# What to do
Extract the lines up to and including the one that contains "boxes('ceiling', [(XW, XR, YB, D, ZC, ZC", starting with the first line of the entries below, and omit the pictures.

# Listing
--
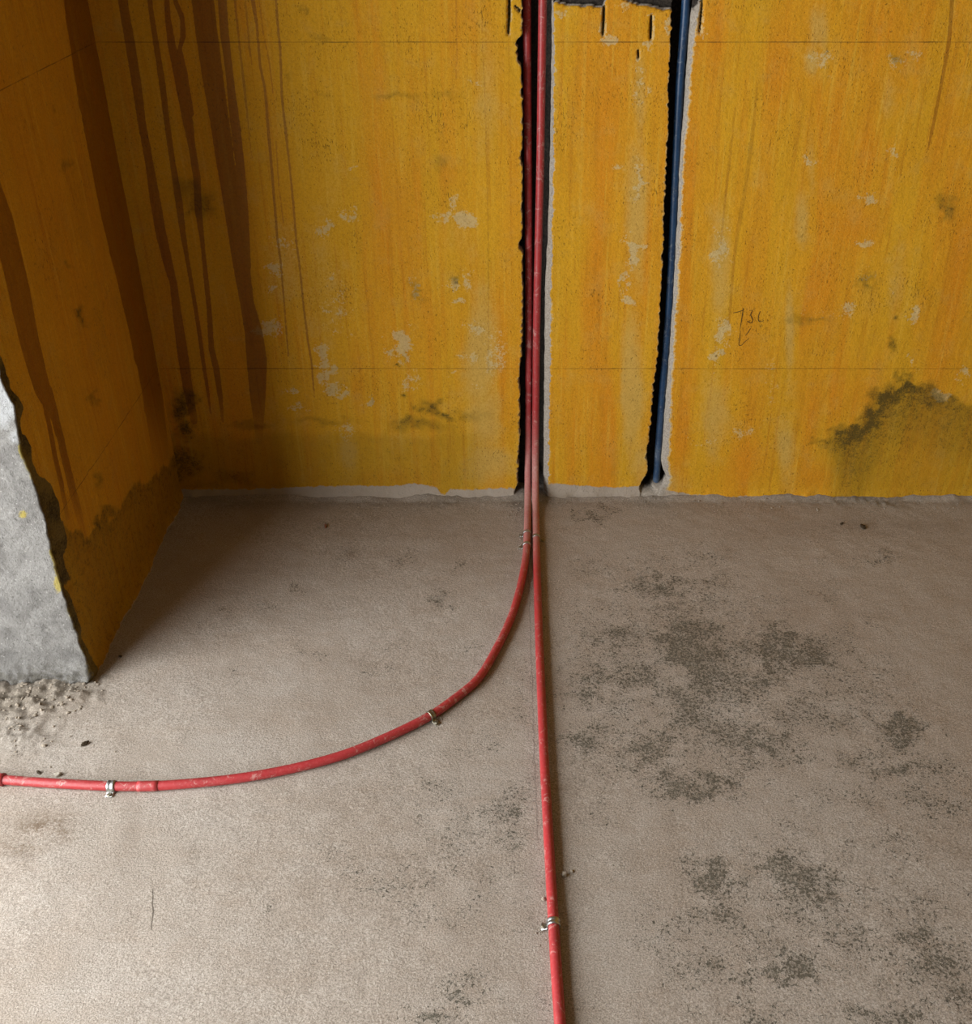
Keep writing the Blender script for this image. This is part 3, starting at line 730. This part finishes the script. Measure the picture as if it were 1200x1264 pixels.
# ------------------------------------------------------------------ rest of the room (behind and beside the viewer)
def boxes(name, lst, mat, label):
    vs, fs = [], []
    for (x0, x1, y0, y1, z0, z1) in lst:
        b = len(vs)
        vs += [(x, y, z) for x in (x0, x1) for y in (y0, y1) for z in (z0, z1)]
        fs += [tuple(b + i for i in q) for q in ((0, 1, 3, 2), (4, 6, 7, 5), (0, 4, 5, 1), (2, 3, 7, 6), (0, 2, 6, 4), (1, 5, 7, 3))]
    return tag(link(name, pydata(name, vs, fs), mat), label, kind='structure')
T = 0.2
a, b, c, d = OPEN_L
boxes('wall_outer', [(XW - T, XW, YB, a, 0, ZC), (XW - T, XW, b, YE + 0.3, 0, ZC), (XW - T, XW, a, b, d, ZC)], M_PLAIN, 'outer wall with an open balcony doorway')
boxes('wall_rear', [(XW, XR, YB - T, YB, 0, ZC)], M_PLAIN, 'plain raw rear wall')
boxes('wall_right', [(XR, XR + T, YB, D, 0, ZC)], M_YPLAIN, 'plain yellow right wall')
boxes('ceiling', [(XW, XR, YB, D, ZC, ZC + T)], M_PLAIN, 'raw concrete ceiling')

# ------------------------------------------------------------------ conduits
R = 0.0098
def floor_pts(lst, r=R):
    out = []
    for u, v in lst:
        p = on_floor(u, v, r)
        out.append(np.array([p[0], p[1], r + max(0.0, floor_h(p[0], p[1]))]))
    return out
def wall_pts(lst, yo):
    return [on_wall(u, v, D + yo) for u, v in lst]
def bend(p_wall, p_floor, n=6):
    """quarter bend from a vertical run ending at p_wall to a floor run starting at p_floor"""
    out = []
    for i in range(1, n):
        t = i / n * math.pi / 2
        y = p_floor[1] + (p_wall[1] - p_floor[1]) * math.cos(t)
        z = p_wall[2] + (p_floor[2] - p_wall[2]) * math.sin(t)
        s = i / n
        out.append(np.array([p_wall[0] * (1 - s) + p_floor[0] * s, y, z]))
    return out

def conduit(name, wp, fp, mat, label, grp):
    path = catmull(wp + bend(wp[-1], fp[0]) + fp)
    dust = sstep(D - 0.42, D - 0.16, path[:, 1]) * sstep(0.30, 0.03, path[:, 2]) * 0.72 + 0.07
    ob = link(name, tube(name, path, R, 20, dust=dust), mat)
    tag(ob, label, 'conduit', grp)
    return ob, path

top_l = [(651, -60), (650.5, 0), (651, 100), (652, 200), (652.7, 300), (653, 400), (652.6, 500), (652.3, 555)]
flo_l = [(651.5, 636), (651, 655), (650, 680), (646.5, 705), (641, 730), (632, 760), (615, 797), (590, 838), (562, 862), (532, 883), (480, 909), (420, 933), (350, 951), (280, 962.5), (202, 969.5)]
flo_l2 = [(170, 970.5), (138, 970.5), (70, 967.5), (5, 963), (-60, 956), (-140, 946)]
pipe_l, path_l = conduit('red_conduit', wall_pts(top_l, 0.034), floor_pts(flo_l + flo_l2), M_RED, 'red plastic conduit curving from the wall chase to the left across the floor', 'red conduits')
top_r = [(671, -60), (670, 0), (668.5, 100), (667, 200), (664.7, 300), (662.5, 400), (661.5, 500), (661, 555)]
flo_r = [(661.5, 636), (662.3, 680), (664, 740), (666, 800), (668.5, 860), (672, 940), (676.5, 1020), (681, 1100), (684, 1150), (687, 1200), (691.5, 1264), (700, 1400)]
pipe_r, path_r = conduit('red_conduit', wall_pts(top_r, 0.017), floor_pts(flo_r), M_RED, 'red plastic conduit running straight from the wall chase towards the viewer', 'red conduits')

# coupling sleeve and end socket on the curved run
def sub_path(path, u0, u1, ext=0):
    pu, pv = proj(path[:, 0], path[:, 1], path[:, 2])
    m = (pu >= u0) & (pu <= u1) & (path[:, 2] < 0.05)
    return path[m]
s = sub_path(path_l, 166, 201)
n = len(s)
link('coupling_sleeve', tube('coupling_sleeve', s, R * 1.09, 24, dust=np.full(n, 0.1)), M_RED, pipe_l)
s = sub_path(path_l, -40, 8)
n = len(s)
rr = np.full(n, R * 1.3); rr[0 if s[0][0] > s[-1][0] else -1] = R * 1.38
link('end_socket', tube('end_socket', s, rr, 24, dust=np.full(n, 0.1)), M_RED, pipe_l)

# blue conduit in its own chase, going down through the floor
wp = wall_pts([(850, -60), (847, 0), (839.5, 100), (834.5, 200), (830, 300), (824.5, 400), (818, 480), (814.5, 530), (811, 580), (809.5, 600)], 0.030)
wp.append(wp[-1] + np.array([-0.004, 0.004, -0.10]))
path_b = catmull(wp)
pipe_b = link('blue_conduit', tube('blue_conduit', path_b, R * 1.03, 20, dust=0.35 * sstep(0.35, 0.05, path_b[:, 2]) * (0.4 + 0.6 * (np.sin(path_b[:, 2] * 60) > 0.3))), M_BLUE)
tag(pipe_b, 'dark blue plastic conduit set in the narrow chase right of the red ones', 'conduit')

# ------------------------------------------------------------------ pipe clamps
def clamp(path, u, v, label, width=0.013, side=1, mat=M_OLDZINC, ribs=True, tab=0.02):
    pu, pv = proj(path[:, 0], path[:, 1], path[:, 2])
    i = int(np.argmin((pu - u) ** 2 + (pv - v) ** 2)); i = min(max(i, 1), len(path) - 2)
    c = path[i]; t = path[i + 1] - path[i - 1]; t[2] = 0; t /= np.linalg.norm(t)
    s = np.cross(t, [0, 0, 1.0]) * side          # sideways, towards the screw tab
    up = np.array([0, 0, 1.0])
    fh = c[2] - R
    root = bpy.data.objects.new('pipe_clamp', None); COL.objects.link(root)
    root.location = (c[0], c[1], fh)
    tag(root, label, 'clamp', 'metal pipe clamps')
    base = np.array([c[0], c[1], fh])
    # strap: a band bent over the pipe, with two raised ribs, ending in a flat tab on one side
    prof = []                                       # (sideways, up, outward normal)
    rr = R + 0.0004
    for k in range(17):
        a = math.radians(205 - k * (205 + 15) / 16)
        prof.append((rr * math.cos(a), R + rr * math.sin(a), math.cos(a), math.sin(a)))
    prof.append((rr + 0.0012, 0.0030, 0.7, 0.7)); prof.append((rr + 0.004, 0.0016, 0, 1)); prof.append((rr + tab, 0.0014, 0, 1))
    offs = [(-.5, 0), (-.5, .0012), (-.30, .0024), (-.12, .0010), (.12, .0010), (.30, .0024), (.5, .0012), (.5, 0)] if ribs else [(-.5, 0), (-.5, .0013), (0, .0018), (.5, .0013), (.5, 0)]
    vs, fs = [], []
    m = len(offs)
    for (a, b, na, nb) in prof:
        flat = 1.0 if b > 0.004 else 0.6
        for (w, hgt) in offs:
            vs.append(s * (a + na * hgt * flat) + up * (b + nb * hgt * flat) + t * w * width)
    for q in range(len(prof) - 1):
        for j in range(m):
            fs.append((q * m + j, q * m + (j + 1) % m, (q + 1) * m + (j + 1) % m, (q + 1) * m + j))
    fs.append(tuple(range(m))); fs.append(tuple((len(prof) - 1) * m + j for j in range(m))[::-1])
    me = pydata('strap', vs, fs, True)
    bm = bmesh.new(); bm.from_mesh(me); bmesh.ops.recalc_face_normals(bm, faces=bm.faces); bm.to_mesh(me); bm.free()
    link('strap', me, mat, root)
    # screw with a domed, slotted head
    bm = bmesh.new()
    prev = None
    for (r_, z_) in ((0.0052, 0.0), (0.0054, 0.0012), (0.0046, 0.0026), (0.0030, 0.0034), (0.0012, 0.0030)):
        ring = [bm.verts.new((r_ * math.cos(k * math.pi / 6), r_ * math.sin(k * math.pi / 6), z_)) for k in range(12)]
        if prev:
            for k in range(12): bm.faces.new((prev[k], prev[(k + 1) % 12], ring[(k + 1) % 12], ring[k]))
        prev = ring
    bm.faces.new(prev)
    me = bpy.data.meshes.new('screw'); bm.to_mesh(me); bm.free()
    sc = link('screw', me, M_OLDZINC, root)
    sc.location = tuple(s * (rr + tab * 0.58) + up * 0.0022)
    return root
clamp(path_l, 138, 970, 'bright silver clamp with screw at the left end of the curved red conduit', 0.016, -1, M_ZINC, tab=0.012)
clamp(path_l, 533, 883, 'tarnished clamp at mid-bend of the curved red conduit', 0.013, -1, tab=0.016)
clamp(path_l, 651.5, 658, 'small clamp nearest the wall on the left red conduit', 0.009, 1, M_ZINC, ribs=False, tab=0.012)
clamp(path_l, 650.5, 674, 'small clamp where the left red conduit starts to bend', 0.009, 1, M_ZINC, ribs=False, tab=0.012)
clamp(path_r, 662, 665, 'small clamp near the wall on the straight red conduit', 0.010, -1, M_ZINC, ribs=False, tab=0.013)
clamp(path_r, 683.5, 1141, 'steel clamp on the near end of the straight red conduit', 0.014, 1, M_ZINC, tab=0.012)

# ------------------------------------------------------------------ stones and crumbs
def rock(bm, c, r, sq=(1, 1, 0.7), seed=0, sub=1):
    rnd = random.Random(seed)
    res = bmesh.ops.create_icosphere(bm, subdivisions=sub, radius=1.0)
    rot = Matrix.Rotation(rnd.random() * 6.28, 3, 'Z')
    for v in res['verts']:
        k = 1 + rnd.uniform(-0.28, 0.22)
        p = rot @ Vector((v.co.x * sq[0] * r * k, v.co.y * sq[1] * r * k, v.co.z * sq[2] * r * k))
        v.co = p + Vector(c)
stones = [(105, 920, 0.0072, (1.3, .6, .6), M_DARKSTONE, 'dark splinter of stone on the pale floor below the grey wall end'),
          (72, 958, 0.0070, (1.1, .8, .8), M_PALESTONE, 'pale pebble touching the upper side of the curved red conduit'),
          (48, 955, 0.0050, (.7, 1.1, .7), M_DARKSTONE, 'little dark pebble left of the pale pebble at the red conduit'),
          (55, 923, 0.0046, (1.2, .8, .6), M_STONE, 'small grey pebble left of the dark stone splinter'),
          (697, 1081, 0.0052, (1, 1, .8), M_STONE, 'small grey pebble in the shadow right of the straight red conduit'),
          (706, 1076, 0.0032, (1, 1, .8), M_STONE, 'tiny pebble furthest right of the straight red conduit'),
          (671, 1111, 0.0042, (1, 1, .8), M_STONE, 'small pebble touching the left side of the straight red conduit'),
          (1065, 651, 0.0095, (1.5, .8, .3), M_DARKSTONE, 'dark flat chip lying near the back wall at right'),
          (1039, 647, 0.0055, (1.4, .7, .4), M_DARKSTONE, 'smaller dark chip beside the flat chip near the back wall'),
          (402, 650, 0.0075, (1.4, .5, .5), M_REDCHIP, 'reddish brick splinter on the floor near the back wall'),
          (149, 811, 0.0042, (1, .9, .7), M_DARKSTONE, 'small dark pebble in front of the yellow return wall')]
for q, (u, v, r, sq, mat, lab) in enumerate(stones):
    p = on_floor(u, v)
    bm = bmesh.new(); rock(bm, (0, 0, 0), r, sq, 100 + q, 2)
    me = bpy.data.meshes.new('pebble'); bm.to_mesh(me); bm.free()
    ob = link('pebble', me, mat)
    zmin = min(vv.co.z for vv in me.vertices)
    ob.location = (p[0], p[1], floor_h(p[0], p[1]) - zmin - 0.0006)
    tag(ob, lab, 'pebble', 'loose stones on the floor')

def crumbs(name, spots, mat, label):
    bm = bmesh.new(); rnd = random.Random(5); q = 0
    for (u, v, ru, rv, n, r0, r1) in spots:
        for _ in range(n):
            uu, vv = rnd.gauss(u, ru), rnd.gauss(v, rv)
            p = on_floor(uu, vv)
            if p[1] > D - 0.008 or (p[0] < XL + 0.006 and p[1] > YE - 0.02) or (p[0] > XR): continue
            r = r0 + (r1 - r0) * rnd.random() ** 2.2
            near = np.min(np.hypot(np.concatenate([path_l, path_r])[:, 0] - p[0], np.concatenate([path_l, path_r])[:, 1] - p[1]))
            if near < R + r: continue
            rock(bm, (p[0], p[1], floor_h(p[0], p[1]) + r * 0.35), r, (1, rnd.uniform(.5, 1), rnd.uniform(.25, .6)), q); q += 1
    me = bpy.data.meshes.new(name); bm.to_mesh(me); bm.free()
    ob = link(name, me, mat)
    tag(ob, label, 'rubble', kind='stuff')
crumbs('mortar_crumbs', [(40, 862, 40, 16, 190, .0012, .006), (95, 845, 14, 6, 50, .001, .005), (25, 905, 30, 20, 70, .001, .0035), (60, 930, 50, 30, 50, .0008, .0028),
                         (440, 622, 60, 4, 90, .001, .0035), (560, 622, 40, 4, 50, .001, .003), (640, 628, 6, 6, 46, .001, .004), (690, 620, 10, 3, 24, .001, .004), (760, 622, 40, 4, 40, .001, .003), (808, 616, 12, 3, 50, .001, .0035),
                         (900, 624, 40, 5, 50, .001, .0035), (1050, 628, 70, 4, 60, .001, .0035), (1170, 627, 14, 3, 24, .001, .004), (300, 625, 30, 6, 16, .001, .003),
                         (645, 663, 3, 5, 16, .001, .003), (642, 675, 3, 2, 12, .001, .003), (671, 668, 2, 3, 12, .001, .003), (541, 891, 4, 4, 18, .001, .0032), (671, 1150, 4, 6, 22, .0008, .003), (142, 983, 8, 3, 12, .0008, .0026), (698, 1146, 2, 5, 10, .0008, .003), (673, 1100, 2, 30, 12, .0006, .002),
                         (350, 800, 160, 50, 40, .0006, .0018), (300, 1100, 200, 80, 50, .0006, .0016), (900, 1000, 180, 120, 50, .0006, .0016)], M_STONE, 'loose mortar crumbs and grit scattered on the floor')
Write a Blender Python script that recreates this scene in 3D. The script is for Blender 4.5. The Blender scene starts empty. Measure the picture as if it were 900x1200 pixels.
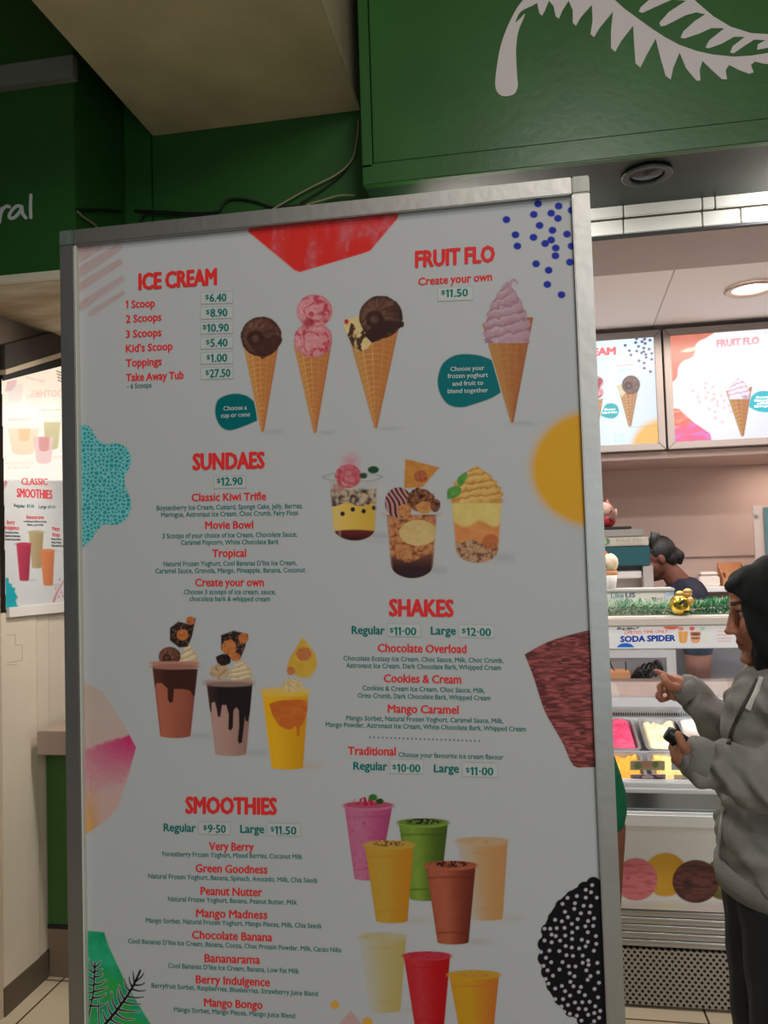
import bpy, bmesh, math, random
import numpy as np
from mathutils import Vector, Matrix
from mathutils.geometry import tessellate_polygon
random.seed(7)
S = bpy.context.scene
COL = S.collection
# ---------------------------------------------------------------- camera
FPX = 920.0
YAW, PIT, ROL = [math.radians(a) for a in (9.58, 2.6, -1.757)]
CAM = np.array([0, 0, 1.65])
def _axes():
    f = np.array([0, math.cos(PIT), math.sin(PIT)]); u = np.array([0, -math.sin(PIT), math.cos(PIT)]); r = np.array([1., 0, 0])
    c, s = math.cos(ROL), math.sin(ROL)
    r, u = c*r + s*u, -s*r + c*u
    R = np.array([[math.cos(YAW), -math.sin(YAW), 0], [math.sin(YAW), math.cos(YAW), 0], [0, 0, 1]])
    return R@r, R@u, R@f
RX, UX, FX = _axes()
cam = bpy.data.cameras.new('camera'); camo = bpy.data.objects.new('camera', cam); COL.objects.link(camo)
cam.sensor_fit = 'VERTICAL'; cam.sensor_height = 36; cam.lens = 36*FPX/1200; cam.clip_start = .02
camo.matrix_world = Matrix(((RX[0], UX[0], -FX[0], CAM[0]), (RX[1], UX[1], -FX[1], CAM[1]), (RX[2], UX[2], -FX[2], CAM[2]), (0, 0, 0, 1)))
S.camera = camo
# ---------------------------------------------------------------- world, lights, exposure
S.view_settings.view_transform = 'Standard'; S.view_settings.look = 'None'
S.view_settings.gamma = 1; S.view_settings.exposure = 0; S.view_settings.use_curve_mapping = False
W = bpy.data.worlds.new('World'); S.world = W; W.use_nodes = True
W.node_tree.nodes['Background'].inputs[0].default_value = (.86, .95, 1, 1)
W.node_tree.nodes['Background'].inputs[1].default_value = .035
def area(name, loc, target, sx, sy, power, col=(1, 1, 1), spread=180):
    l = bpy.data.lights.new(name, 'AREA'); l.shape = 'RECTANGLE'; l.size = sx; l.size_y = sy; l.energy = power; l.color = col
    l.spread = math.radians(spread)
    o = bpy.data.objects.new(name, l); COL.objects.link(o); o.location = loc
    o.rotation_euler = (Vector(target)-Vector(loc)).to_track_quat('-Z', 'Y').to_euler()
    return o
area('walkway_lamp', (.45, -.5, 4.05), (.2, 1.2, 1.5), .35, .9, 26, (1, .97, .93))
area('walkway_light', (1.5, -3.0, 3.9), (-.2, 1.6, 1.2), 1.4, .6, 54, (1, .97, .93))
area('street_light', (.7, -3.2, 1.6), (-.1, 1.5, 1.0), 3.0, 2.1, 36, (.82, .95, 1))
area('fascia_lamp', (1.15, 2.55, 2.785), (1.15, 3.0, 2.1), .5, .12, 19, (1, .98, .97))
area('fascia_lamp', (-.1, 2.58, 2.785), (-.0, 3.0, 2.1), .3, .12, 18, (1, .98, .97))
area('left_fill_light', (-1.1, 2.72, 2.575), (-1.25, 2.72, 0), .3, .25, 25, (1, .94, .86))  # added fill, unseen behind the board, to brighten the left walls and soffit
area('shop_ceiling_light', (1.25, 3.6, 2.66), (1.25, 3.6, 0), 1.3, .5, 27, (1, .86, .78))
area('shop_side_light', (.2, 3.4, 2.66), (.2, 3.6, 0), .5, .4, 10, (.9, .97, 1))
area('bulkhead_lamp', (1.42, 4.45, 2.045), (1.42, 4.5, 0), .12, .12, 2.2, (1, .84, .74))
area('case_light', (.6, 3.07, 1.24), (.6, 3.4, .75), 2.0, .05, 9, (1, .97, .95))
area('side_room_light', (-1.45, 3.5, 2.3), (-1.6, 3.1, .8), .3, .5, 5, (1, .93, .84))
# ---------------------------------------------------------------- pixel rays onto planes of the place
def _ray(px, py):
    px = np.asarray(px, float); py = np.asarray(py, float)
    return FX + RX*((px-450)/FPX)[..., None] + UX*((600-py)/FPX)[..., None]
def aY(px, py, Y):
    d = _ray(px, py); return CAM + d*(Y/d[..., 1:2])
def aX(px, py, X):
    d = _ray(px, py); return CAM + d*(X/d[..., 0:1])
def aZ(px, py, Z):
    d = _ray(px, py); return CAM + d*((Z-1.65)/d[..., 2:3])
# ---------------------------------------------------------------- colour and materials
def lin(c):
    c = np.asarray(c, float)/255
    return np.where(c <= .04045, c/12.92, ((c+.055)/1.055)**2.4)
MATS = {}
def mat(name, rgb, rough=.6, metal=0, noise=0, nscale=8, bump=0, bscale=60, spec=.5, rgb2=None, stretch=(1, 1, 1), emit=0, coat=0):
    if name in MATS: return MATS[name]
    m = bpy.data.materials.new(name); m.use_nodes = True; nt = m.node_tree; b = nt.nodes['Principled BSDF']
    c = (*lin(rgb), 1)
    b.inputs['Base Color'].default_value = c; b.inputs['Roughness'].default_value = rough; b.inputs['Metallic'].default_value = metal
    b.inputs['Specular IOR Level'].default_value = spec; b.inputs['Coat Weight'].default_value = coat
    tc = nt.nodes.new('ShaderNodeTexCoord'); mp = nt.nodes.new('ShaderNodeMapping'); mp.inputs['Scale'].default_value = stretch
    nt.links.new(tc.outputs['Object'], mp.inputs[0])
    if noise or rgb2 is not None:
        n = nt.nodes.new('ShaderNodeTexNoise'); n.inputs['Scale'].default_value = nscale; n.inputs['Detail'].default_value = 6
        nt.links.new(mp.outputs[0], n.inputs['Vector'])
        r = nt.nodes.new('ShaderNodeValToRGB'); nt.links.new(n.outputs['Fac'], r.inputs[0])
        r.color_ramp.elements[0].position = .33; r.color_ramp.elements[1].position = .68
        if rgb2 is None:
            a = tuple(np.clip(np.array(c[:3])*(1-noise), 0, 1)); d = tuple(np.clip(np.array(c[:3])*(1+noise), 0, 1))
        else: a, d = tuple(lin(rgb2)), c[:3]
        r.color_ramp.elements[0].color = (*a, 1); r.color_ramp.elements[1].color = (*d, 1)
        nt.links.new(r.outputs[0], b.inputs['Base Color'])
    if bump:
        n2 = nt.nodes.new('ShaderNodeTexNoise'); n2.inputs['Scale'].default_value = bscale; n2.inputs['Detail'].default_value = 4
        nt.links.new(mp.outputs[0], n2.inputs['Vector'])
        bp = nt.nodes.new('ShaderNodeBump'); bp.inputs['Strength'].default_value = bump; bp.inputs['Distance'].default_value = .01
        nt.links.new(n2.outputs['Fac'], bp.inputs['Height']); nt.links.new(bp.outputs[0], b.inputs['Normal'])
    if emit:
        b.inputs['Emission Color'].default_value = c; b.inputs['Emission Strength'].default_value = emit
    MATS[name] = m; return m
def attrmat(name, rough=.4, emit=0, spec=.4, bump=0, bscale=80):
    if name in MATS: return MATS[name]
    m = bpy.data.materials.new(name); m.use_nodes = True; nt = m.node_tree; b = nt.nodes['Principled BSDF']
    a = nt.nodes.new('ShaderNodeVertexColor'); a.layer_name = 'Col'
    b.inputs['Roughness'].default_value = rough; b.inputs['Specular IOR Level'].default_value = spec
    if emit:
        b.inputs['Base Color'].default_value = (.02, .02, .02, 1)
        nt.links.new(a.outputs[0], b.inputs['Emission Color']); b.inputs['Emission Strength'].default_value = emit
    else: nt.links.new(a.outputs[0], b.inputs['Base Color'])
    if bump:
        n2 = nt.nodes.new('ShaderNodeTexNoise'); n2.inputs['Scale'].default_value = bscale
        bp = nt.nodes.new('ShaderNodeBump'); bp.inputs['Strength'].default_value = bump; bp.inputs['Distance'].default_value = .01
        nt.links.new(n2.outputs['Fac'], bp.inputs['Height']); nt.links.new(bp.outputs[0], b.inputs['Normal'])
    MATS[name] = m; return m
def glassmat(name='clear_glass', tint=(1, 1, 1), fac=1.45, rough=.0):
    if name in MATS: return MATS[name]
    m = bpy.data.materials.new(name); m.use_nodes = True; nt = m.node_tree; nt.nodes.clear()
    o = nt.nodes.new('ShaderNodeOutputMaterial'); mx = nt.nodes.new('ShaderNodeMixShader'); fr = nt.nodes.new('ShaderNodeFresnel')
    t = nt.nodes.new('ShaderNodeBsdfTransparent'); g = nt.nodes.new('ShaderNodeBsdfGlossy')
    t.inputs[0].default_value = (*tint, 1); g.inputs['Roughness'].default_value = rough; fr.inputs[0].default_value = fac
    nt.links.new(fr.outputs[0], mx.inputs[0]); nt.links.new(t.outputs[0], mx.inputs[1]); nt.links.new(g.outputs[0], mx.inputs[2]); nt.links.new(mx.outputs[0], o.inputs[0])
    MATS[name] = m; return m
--
# Answer to this task
Keep writing the Blender script for this image. This is part 3, starting at line 730. This part finishes the script. Measure the picture as if it were 1200x1264 pixels.
# ------------------------------------------------------------------ rest of the room (behind and beside the viewer)
def boxes(name, lst, mat, label):
    vs, fs = [], []
    for (x0, x1, y0, y1, z0, z1) in lst:
        b = len(vs)
        vs += [(x, y, z) for x in (x0, x1) for y in (y0, y1) for z in (z0, z1)]
        fs += [tuple(b + i for i in q) for q in ((0, 1, 3, 2), (4, 6, 7, 5), (0, 4, 5, 1), (2, 3, 7, 6), (0, 2, 6, 4), (1, 5, 7, 3))]
    return tag(link(name, pydata(name, vs, fs), mat), label, kind='structure')
T = 0.2
a, b, c, d = OPEN_L
boxes('wall_outer', [(XW - T, XW, YB, a, 0, ZC), (XW - T, XW, b, YE + 0.3, 0, ZC), (XW - T, XW, a, b, d, ZC)], M_PLAIN, 'outer wall with an open balcony doorway')
boxes('wall_rear', [(XW, XR, YB - T, YB, 0, ZC)], M_PLAIN, 'plain raw rear wall')
boxes('wall_right', [(XR, XR + T, YB, D, 0, ZC)], M_YPLAIN, 'plain yellow right wall')
boxes('ceiling', [(XW, XR, YB, D, ZC, ZC + T)], M_PLAIN, 'raw concrete ceiling')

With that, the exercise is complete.